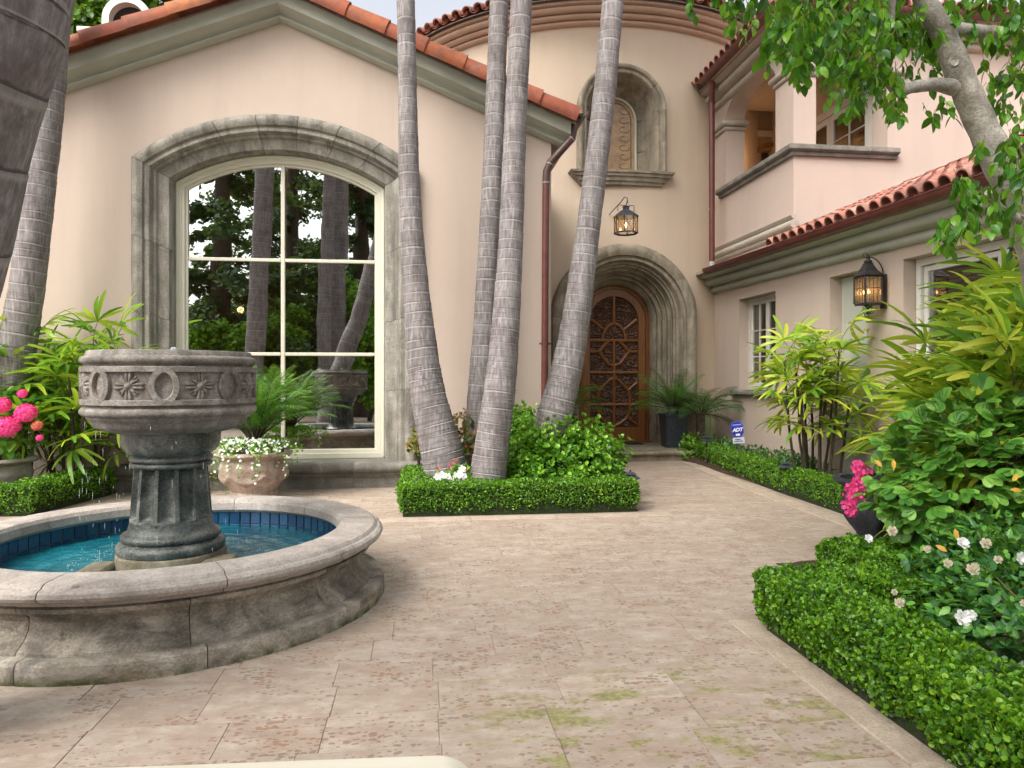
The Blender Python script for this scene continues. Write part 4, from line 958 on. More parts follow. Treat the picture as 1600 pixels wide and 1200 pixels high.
def flute(r, z, a):
    t = (z-.47)/(.785-.47); k = 12; ph = ((a/(2*PI))*k+.15) % 1-.5; hw = .40
    e = max(0, 1-((abs(t-.5)-.38)/.09)**2) if abs(t-.5) > .38 else 1
    if abs(t-.5) > .47: e = 0
    x = abs(ph)/hw; d = .044*math.sqrt(max(0, 1-x*x))*math.sqrt(max(e, 0)) if x < 1 else 0
    return r-d
cp = [((.246-.028*t)*.91, .47+.315*t) for t in [0, .015, .03, .045, .06, .08, .1, .13, .2, .3, .4, .5, .6, .7, .8, .87, .9, .92, .94, .955, .97, .985, 1]]
m = MB(); m.lathe(cp, 12*20, fc0, mod=flute); m.build('fluted_column', M['wet'], fnt, True, 50)
nk = [(.215, .785), (.232, .79)]+[(.232+.016*math.cos(t), .805+.014*math.sin(t)) for t in urange(-1.3, 1.3, 5)]+[(.230, .821)]+[(.232+.018*math.cos(t), .838+.015*math.sin(t)) for t in urange(-1.3, 1.3, 5)]+[(.232, .858), (.245, .866), (.268, .88), (.285, .90), (.294, .925), (.297, .96), (.298, .995)]
nk = [(r*.91, z-.01) for r, z in nk]; m = MB(); m.lathe(nk, 48, fc0); m.build('pedestal_neck', M['wet'], fnt, True)
BR = .508
BS = .925
bw = [(.29, 1.008), (.34, 1.012), (.40, 1.03), (.425, 1.04), (.44, 1.052), (.445, 1.068), (.455, 1.082), (.475, 1.095), (.478, 1.108)]+[(.487+.026*math.cos(t), 1.135+.024*math.sin(t)) for t in urange(-1.4, 1.4, 7)]+[(.488, 1.162), (.486, 1.167), (.486, 1.392), (.488, 1.396)]+[(.487+.025*math.cos(t), 1.422+.022*math.sin(t)) for t in urange(-1.3, 1.4, 7)]+[(.482, 1.447), (.476, 1.468), (.47, 1.476), (.44, 1.476), (.42, 1.452), (.30, 1.40), (.0, 1.38)]
bw = [(r*BS, z-.025) for r, z in bw]
m = MB(); m.lathe(bw, 96, fc0, mod=lambda r, z, a: r+.0015*math.sin(a*37+z*60)+.002*math.sin(a*13+z*25), cap=False); m.build('bowl', M['bowl'], fnt, True, 40)
m = MB(); m.lathe([(.40, 1.432), (.0, 1.433)], 48, fc0, cap=False); tag(m.build('bowl_water', M['water'], None, True), kind='structure')
# relief: interlaced links and rosettes wrapped round the bowl
ZC = (1.167+1.392)/2-.025; RB = .486*BS; ang0 = math.atan2(0-FC.y, 0-FC.x)
def wrap(s, z, h): return (FC.x+(RB+h)*math.cos(s), FC.y+(RB+h)*math.sin(s), ZC+z)
def wtube(pts, r, flat=.6, n=6):           # band of rectangular section following (angle, z)
    m = MB(); rows = []
    for i, (s, z) in enumerate(pts):
        s0, z0 = pts[max(i-1, 0)]; s1, z1 = pts[min(i+1, len(pts)-1)]; dx, dz = (s1-s0)*RB, z1-z0; L = math.hypot(dx, dz) or 1; nx, nz = -dz/L, dx/L
        rows.append([wrap(s+nx*a_*r/RB, z+nz*a_*r, h) for a_, h in ((-1, -.006), (-1, .014), (-.78, .022), (.78, .022), (1, .014), (1, -.006))])
    m.grid(rows, closed_u=True); K = 6; m.f.append(tuple(range(K))); m.m.append(0); m.f.append(tuple((len(rows)-1)*K+i for i in range(K))[::-1]); m.m.append(0); return m
ph = math.radians(18)
for k in range(8):
    c0 = ang0+ph+k*PI/4; hz = .090; half = math.radians(22.5)+.125
    pts = []
    arcc = half-hz*.75/RB
    for t in urange(-PI/2, PI/2, 12): pts.append((c0+arcc+math.cos(t)*hz*.78/RB, math.sin(t)*hz))
    for i in range(9): pts.append((c0+arcc-2*arcc*i/8, hz))
    wtube(pts, .0165).build('carved_link', M['bowl'], fnt, True, 40)
    pts = []
    for t in urange(PI/2, 3*PI/2, 12): pts.append((c0-arcc+math.cos(t)*hz*.78/RB, math.sin(t)*hz))
    for i in range(9): pts.append((c0-arcc+2*arcc*i/8, -hz))
    wtube(pts, .0165).build('carved_link', M['bowl'], fnt, True, 40)
    # rosette
    m = MB()
    def petal(cx, cz, rx, rz, rot, hgt=.016):
        cx, cz, rx, rz = cx*1.36, cz*1.36, rx*1.30, rz*1.15
        rows = []
        for i in range(5):
            ph_ = PI/2*i/4; rr_ = math.cos(ph_); hh = hgt*math.sin(ph_)-.002
            rows.append([wrap(c0+(cx+(rx*rr_*math.cos(t)*math.cos(rot)-rz*rr_*math.sin(t)*math.sin(rot)))/RB, cz+(rx*rr_*math.cos(t)*math.sin(rot)+rz*rr_*math.sin(t)*math.cos(rot)), hh) for t in urange(0, 2*PI, 12)[:-1]])
        m.grid(rows, closed_u=True); b0 = len(m.v)-12; m.f.append(tuple(b0+i for i in range(12))); m.m.append(0)
    rows = []; NR_, NA_ = 16, 72; RR_ = .084
    for i in range(NR_+1):
        rho = i/NR_; row = []
        for jj in range(NA_):
            f = 2*PI*jj/NA_; m4 = (f+PI/4) % (PI/2)-PI/4; d4 = (f) % (PI/2)-PI/4          # angle from the nearest main / diagonal petal
            rm = math.exp(-(m4/(.40+.06*rho))**4); rd_ = .84*math.exp(-(d4/(.30+.04*rho))**4); rb = max(rm, rd_)
            h = -.008
            if rho < rb*1.0:
                e = 1-(rho/max(rb, .01))**5; h = .019*max(e, 0)**.6*(.75+.4*rho)
                if rm >= rd_: h -= .010*math.exp(-(m4*rho/.05)**2)*min(1, rho*3)
                else: h -= .012*math.exp(-(d4*rho/.05)**2)*(rho > .45)*min(1, (rho-.45)*6)
            if abs(rm-rd_) < .10 and rho > .3: h -= .006
            if rho < .20: h = .012+.016*math.sqrt(max(0, 1-(rho/.20)**2))
            row.append(wrap(c0+rho*RR_*math.cos(f)/RB, rho*RR_*math.sin(f), h))
        rows.append(row)
    m.grid(rows, closed_u=True)
    tag(m.build('rosette', M['bowl'], fnt, True, 80), kind='stuff')
# bubbling jet and falling drops
m = MB(); rj = random.Random(4)
for i in range(9): 
    c = (FC.x+rj.uniform(-.015, .015), FC.y+rj.uniform(-.015, .015), 1.44+rj.uniform(.0, .035)); m.lathe([(.001, -.013), (.010, -.008), (.014, 0), (.010, .008), (.001, .013)], 8, c)
for i in range(120):
    a_ = rj.choice([rj.uniform(0, 2*PI), rj.uniform(PI*.35, PI*1.15)]); r = .455+rj.uniform(-.02, .03); z = rj.uniform(.30, 1.04); L = rj.choice([.008, .012, .018, .026])
    m.lathe([(.0005, -L), (.0013, -L*.3), (.0013, L*.3), (.0005, L)], 5, (FC.x+r*math.cos(a_), FC.y+r*math.sin(a_), z))
for i in range(120):
    a_ = rj.uniform(0, 2*PI); r = .42+rj.uniform(-.05, .12); m.lathe([(.0005, 0), (.003, .002), (.0005, .008)], 5, (FC.x+r*math.cos(a_), FC.y+r*math.sin(a_), WZ+rj.uniform(.002, .02)))
tag(m.build('falling_water', M['drop'], None, True), kind='stuff')

# ================================================================== palm trunks
def trunk(name, label, pts, rads, ring=.085, n=26, group=None, parent_crown=True, frondz=None):
    root = empty(name, tuple(pts[0])); tag(root, label, 'palm tree', group)
    P = [Vector(p) for p in pts]; T = [0]
    for p, q_ in zip(P, P[1:]): T.append(T[-1]+(q_-p).length)
    def cat(i, t):
        p0, p1, p2, p3 = P[max(i-1, 0)], P[i], P[i+1], P[min(i+2, len(P)-1)]
        return .5*((2*p1)+(p2-p0)*t+(2*p0-5*p1+4*p2-p3)*t*t+(3*p1-p0-3*p2+p3)*t**3)
    def at(s):
        i = 0
        while i < len(T)-2 and s > T[i+1]: i += 1
        t = (s-T[i])/(T[i+1]-T[i]); return cat(i, t), rads[i]+(rads[i+1]-rads[i])*t
    r = random.Random(sum(map(ord, label)) % 97); s = 0; rows = []; uvs = []; k = 0
    while s < T[-1]:
        L = ring*r.uniform(.55, 1.5)*(1.0 if s > T[-1]*.15 else .62); L = min(L, T[-1]-s+1e-4); tilt = r.uniform(-.55, .55); ta = r.uniform(0, 6.28)
        for f, dr in ((0.0, -.020), (.05, -.006), (.25, .0), (.6, .002), (.90, .008), (.965, .022), (.995, .008)):
            c, rad = at(min(s+L*f, T[-1])); c2, _ = at(min(s+L*f+.01, T[-1])); c1, _ = at(max(min(s+L*f, T[-1])-.01, 0)); t = (c2-c1).normalized() if (c2-c1).length > 1e-6 else Vector((0, 0, 1))
            u = t.cross(Vector((0, 1, 0))).normalized(); v = t.cross(u); row = []
            for j in range(n):
                a_ = 2*PI*j/n; rr_ = rad*(1+dr*(.35 if ring > .15 else .9))+rad*.012*math.sin(a_*3+k*1.7)+rad*.008*math.sin(a_*7+k*.9)
                row.append(c+(u*math.cos(a_)+v*math.sin(a_))*rr_+t*(rad*.12*tilt*math.cos(a_-ta)))
            rows.append(row); uvs.append(k+min(f, .999))
        s += L; k += 1
    m = MB(); m.grid(rows, closed_u=True); me = m.mesh('trunk', M['bark'], True, 55)
    uv = me.uv_layers.new(name='UVMap'); dat = np.zeros(len(me.loops)*2, np.float32); vi = np.zeros(len(me.loops), np.int32); me.loops.foreach_get('vertex_index', vi)
    ua = np.array(uvs); rowi = vi//n
    dat[0::2] = (vi % n)/n; dat[1::2] = ua[rowi]
    # a face between the end of one ring and the start of the next must not run the phase backwards
    ls = np.zeros(len(me.polygons), np.int32); me.polygons.foreach_get('loop_start', ls); lt = np.zeros(len(me.polygons), np.int32); me.polygons.foreach_get('loop_total', lt)
    uv.data.foreach_set('uv', dat)
    link('trunk', me, root)
    return root, P[-1]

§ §

State how many lines of the listing include "from", and nothing more.

SOLUTION TO THIS TASK
2